Counting down the chicken bones

Square
Chicken bone in Harlem

As soon as I walked out of my front door last night, en route to the Art Bar in the West Village for my going away party, I heard music blaring from a parked car. Now that winter is over, the natives are getting restless and beginning to hang out at night.

I am leaving just in time. Just as I was silently counting my days until I lived in civilization again, I spotted, just three buildings down from mine, a lone chicken bone on the sidewalk. I whipped out my BlackBerry and snapped the accompanying photo. Yes indeed, summer is approaching. And thankfully I will not be here to experience another.

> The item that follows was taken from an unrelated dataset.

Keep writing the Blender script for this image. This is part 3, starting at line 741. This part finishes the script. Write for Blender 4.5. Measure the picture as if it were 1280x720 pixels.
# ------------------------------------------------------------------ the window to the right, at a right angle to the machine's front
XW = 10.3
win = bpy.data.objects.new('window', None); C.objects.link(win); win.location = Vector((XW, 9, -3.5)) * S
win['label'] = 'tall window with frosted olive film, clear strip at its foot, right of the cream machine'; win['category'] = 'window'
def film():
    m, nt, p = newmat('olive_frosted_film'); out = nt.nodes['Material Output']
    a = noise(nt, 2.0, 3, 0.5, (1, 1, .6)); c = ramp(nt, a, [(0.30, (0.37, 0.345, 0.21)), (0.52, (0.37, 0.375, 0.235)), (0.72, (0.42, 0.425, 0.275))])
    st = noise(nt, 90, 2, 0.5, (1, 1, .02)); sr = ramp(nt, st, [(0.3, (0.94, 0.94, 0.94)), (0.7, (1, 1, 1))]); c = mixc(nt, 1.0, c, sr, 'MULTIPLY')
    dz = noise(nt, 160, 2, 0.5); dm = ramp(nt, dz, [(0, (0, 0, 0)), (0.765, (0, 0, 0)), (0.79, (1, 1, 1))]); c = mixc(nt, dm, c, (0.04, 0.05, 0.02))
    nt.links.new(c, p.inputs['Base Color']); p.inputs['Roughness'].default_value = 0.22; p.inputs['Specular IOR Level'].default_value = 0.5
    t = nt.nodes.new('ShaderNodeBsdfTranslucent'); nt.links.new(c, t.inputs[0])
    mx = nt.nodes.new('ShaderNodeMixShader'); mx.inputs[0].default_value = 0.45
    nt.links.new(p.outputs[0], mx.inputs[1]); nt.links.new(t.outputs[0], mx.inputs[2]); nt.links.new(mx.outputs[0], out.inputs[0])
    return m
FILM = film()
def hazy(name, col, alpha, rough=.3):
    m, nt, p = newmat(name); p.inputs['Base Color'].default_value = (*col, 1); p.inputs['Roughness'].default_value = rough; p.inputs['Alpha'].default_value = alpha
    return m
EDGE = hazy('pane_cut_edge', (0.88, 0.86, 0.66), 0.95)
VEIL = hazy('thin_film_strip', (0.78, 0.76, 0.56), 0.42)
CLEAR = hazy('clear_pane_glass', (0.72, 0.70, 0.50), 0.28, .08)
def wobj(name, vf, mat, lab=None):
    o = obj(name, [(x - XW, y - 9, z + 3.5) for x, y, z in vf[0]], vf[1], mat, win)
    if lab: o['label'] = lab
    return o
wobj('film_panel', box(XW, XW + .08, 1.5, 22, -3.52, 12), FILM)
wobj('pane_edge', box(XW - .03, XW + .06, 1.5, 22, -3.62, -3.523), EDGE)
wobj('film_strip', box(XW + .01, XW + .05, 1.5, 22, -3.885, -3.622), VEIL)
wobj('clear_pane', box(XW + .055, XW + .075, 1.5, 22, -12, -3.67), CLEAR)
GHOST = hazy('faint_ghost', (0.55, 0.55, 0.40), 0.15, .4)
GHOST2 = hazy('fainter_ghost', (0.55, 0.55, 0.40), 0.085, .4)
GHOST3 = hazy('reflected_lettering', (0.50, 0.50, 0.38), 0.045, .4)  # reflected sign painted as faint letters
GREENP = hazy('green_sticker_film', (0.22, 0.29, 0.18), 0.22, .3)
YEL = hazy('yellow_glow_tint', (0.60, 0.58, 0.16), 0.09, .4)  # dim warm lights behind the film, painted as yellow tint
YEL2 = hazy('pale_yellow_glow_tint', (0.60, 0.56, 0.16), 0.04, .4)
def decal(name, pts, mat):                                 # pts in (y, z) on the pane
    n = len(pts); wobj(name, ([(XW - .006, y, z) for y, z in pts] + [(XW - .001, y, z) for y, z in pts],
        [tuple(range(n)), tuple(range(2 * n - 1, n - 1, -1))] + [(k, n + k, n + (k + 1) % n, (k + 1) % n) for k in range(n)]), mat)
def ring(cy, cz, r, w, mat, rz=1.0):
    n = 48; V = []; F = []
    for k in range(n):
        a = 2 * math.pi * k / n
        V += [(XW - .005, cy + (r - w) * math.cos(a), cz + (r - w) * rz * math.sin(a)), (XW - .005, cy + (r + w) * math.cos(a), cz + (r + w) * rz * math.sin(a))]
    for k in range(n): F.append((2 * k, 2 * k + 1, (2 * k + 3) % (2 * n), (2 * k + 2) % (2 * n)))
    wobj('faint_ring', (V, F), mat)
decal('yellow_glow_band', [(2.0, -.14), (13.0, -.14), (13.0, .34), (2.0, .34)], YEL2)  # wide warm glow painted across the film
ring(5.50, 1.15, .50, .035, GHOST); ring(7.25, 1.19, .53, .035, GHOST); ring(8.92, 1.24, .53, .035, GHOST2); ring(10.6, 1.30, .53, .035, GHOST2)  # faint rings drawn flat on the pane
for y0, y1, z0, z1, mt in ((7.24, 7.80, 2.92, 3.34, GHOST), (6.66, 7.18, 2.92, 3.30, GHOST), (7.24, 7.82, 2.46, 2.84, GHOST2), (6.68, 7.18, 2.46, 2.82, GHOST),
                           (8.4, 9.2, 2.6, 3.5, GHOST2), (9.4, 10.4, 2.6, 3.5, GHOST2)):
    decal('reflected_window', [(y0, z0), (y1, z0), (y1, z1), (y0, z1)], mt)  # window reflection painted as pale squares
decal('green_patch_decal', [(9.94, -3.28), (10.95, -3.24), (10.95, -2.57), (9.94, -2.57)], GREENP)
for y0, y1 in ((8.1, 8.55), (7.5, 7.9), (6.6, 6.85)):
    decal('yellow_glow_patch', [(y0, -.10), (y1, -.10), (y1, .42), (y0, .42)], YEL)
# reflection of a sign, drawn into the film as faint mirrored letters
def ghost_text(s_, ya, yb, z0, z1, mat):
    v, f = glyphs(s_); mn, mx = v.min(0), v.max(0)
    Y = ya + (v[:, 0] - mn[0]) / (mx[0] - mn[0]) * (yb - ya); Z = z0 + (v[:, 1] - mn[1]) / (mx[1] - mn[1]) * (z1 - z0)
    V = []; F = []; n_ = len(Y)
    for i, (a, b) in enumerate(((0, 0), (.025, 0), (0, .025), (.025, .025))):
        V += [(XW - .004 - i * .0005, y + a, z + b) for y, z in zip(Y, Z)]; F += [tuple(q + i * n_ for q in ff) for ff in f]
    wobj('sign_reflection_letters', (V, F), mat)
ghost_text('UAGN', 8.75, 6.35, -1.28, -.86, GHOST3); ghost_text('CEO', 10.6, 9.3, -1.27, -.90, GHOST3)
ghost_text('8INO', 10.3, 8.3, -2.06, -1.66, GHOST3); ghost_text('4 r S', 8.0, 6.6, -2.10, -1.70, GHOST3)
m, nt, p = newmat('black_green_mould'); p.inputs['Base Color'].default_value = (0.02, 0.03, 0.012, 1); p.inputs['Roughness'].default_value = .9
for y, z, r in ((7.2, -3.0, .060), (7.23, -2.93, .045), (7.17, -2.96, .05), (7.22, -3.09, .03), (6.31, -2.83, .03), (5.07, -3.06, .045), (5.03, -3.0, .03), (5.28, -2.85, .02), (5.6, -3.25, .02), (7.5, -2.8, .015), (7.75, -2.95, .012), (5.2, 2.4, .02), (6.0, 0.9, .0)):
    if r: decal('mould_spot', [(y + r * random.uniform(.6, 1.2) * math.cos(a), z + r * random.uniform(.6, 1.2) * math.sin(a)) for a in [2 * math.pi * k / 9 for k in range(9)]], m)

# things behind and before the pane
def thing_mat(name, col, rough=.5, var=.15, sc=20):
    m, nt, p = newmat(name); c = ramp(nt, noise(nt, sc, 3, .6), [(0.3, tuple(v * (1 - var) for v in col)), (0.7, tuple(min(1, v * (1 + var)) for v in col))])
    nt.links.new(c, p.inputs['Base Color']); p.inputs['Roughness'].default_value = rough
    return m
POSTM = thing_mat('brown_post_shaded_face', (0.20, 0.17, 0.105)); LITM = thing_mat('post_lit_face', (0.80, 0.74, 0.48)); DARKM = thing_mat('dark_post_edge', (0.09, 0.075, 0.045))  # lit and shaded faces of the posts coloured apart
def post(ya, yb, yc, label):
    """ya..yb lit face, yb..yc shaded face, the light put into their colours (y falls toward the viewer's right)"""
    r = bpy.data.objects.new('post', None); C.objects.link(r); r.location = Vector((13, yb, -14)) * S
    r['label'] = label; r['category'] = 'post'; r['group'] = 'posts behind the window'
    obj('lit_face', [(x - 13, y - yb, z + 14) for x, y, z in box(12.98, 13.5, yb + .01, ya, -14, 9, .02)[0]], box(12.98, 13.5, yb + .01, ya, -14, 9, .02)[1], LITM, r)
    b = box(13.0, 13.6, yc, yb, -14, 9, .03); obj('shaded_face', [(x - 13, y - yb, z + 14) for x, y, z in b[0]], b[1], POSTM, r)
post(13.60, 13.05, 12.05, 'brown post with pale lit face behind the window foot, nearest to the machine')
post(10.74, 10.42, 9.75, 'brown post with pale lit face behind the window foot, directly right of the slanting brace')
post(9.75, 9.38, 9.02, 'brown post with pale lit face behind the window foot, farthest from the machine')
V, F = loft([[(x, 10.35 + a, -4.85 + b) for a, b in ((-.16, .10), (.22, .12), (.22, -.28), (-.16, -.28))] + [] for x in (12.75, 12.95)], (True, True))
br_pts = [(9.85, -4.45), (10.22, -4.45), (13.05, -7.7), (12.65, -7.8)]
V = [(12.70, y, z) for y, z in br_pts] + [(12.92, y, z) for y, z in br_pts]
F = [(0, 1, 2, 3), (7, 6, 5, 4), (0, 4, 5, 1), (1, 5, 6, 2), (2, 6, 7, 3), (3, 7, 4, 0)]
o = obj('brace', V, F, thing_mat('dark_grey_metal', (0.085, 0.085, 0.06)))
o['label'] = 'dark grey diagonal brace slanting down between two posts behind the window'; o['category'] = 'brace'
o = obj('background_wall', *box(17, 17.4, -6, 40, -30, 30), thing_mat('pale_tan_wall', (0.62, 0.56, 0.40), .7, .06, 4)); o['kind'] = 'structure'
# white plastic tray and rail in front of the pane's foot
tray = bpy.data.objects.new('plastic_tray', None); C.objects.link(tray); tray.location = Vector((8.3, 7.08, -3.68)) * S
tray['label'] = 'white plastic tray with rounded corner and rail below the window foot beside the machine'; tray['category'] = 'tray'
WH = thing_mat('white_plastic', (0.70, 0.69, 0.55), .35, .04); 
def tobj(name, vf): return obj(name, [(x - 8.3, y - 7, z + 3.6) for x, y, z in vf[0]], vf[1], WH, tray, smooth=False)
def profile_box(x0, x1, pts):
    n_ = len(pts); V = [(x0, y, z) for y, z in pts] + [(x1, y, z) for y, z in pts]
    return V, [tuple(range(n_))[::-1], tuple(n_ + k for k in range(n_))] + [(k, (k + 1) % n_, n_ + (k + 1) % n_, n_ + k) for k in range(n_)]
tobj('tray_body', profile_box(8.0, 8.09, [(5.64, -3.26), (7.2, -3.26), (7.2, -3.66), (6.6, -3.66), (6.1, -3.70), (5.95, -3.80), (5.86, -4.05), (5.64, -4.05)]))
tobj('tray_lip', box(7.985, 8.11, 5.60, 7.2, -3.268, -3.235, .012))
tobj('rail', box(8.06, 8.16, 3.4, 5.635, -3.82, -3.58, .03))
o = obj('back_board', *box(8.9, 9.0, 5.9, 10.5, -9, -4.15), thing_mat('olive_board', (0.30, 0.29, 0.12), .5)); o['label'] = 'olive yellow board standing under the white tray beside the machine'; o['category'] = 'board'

I hate to leave New York, a city I really do love, on such a sour note. I don’t prefer my last memories of New York to be that of uncivilized Harlem any more than I want my last memories of my mother being her months in a skilled nursing facility, unable to respond to commands, talk or eat without a tube. But such is life. We don’t always get what we want.

A while back my friend Karen asked me if I had problems with Harlem because it was a black neighborhood. Hardly!! I know almost nothing but black neighborhoods. I grew up in Windsor Hills. Bought a house in Ladera Heights. For most of my life the overwhelmingly majority of my neighbors have been black. But of a different ilk than the majority of those I have encountered in Harlem. I know there are plenty of sophisticated folks in my ‘hood but I don’t see enough of them for they are not hanging out on the corners, shooting dice against stoops, leaving chicken bones on the sidewalks, peeing in the street.

I have witnessed so much public urination that I have been scarred. No lie. It has gotten to a point that whenever I see a man standing still with his back to me I think he is peeing. A couple of days ago I saw a man standing in front of a wall in the subway station at Rockefeller Center. Being that I can’t keep my mouth shut, I walked toward him to chastise him for urinating. Then I saw another set of legs. His girlfriend was standing with her back to the wall and the two were making out. I left them alone. Relieved that he wasn’t peeing.

But I hate that New York has put that fear in me. I can be in the cleanest city in the world but when I am out at night I am constantly looking for rats and mice. I don’t blame Harlem for that because I have never seen a rat outside of the train station. The rats are fierce on the streets of Tribeca and SoHo, daring you to cross the street when you encounter them from the opposite way. Mice ruled the Upper East Side. I don’t know how long it will take me to get over searching for rodents when I walk.

L.A. has its share of creatures too. I’ve seen possums wandering the streets of Ladera at night. Lizards are plentiful in the hillside behind me. One even got in my dining room one day. I’ll never forget going over to pick it up, thinking it was a leaf. When I realized it was a lizard, I screamed and ran away. I called my mother at work and asked her how to kill a lizard. She said to hit it on its head with a stick. I did just that, whacking the poor creature so hard that it went flying into the living room. Not knowing what to do next, I picked up a stack of newspapers and dropped it on the lizard, flattening the poor sucker. When my date came over that evening, I asked him to pick up the papers and dispose of the lizard underneath.

Every city has something.

When I was in L.A. last month, my friend Cheryl joked that she was going to put chicken bones outside my house to make me feel at home. We laughed. But it’s really no laughing matter.